En dépit de cette avalanche de luxe, rien ne démontre, selon le parquet, que ce patrimoine proviendrait d’un pillage de fonds publics. Encore aurait-il fallu faire l’effort de creuser l’hypothèse. Tracfin, l’organisme antiblanchiment de Bercy, avait écrit au parquet à propos des dirigeants guinéens : «Les flux sont susceptibles de traduire le blanchiment d’un détournement de fonds publics.» Quand à la famille Bongo, selon le Sénat américain, elle bénéficierait directement de 8,5 % du budget gabonais (110 millions de dollars par an), mais sans que cette «allocation présidentielle» ne figure dans les comptes de l’Etat.

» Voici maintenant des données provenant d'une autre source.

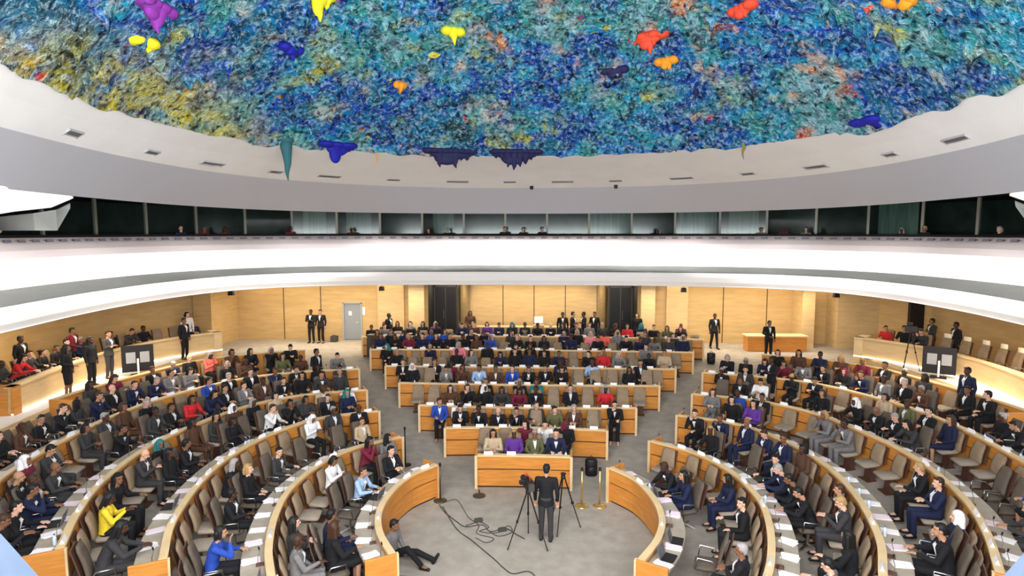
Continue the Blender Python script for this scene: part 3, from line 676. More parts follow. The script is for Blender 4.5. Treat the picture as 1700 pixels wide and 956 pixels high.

Palais. L’activisme de Me Bourdon commence à semer la panique. Il y a peu, l’avocat recevait la visite d’un confrère, faisant miroiter le financement de Sherpa, via une fondation, contre le retrait de sa plainte… Non seulement il l’a déposée, mais il entend en lancer une autre à Monaco. «Il y a encore une résistance, en Europe, à poursuivre ces clans africains. Mais un jour, leur patrimoine devra être restitué aux citoyens africains.» Sauf qu’Omar Bongo était encore reçu la semaine dernière par Nicolas Sarkozy. L’an dernier, c’est à la sortie d’un rendez-vous avec le président français que Denis Sassou Nguesso tonitruait : «Tous les dirigeants du monde ont des châteaux et des palais, qu’ils soient du Golfe, d’Europe ou d’Afrique.»
RENAUD LECADRE
«Obtenir la restitution aux citoyens»
Daniel Lebègue, de l’ONG Transparency International :
Ancien directeur de la Caisse des dépôts, Daniel Lebègue préside la section française de Transparency International (TI).
TI n’a pas pour habitude de porter plainte au pénal…
C’est une première. L’an dernier, notre ONG, qui a pour objet la lutte contre la corruption, a décidé de faire de la protection des victimes et de la reconnaissance de leurs droits un axe essentiel. Dans certains pays, nous apportons une assistance juridique ; dans d’autres, nous appuyons la restitution des avoirs.
Qu’est-ce qu’une victime de la corruption ?
Les détournements de fonds publics se font avant tout au préjudice des populations les plus défavorisées, en réduisant les budgets aux services de base. Quand des habitants sont privés d’accès aux soins ou à l’eau, la corruption peut conduire à la mort. On ne lutte pas seulement au nom de la démocratie.
Êtes-vous recevables à agir en leur nom ?
C’est dans le droit fil de notre amendement proposé l’an dernier, lors de l’examen du projet de loi contre la corruption : que des associations puissent se constituer partie civile si c’est prévu dans leur objet social. Il n’a pas été voté mais fait l’objet d’un avis favorable du rapporteur. Ce n’est qu’une question de temps, en phase avec le nouvel état du droit international : la convention de l’ONU pose le principe que toute victime de la corruption doit pouvoir engager une action.
En France, souhaitez-vous que les dirigeants africains rendent l’argent ?
Notre objectif principal est d’obtenir la restitution aux citoyens et contribuables d’avoirs qui ont servi à l’enrichissement personnel de dirigeants et de leurs familles. Le moment venu, nous ferons des propositions sur la manière dont les fonds détournés devront être restitués, avec une affectation précise. Il faut éviter qu’ils ne soient une deuxième fois détournés, en réempruntant le même chemin. Car les dirigeants en cause sont toujours en place.